Dieser Ausdruck, so heißt es, kommt aus der Schifffahrt.

Es ist die Stille, wenn alle anderen Schiffe aufhören zu funken, damit man die Signale des einen, in Not geratenen Schiffes, hören kann.

Scheidung von den Eltern

Lieber Leser, du erkennst sicher, dass ich beide Seiten verstehen möchte. Mich immer mehr, mit den erwachsenen Kindern auseinander setze und sehr gern die eine Person wäre… diese eine Vermittlerin. Um Eltern und die Kinder an den runden Tisch zu bekommen. 🙏

Aber auch die Elternliebe scheint irgendwann eine Grenze zu erreichen. Dies ist völlig normal und ihr braucht euch dafür nicht zu schämen.

Was den Kontaktabbruch, sowohl für die Kinder als auch für die Eltern doppelt schwer macht, ist der Umstand, dass er mit einem Tabu belegt ist.

Vielleicht die einzige Gemeinsamkeit, die viele Eltern und ihre Kinder noch haben.

Die Schwierigkeit über die Funkstille zu sprechen. Dieses Karma, im besten Fall, aufzulösen.

Dazu wird es in absehbarer Zeit einen extra Blog geben. # Familien-Karma # Eine nicht zu unterschätzende Sicht auf die Dinge.

Folgende Zeilen schrieb mir vor kurzem eine Bekannte:

„Ich bin immer wieder sprachlos. Warum besinnen sich die Töchter nicht?“

Wir gehen einmal alle von dieser Welt. Ich könnte mir nicht vorstellen, so sehr mit meiner Mama zu brechen, dass sie im Alter ganz allein und ohne Hilfe ist.

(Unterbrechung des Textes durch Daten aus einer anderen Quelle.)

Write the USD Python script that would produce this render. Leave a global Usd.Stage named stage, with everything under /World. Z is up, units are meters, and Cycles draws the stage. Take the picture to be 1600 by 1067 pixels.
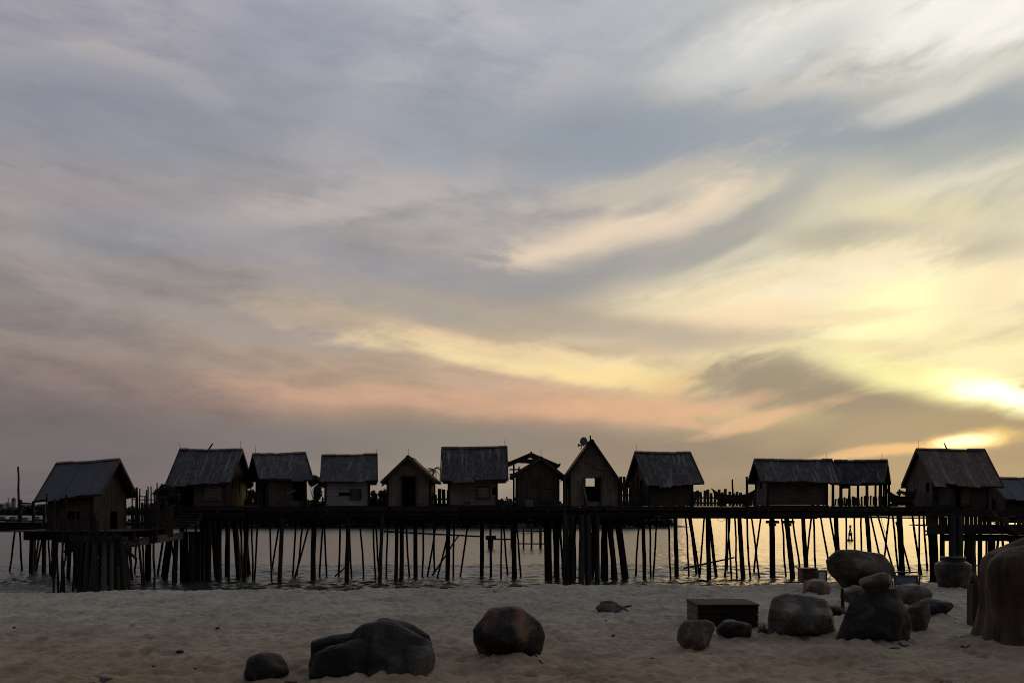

Diese, deine Worte gehen mitten in mein Herz. 💔 Noch immer, denke ich über deine Zeilen nach, liebe Anne. Und dem, kann ich nichts entgegen setzen, außer Tränen.

Und nein…

Es ist nichts Leichtes. Es ist das Schwerste überhaupt: Die erste, grundlegendste Beziehung, die zwischen Eltern und Kind, zu verändern, zu erneuern und aus alten Mustern auszubrechen.

Einen neuen Anfang zu machen. Vielleicht, ist dann doch, das Schweigen der erste Schritt dahin.

Wie sehr ich es jedem von euch wünsche. Ob uns Eltern oder den Kindern. Versöhnung… 🫂 Vergebung…

Denn nur das ist der Weg zur inneren Freiheit.

Perspektivwechsel statt Schuldzuweisung

Wechselt doch einmal alle die Perspektive.

Es geht schon lange nicht mehr um Schuld. Es geht nur noch, um ein respektvolles Miteinander.

Mit jedem Tag, den wir im Unfrieden verbringen, verraten wir ein Stück unserer Seele.

Wenn wir uns versehentlich in den Finger schneiden, wissen wir sofort was zu tun ist.

Anders sieht es bei seelischen Wunden aus, die wir uns aber auch beinahe täglich zuziehen können. Was tun wir? Ersticken, verleugnen oder Weglachen?


Jeder hat sein Schicksal selbst in der Hand. Psychologen nennen das Resilienz.
Eine Fähigkeit, die man trainieren kann.

Was dafür notwendig ist:

Eine Portion Ehrlichkeit und Mut zur Veränderung.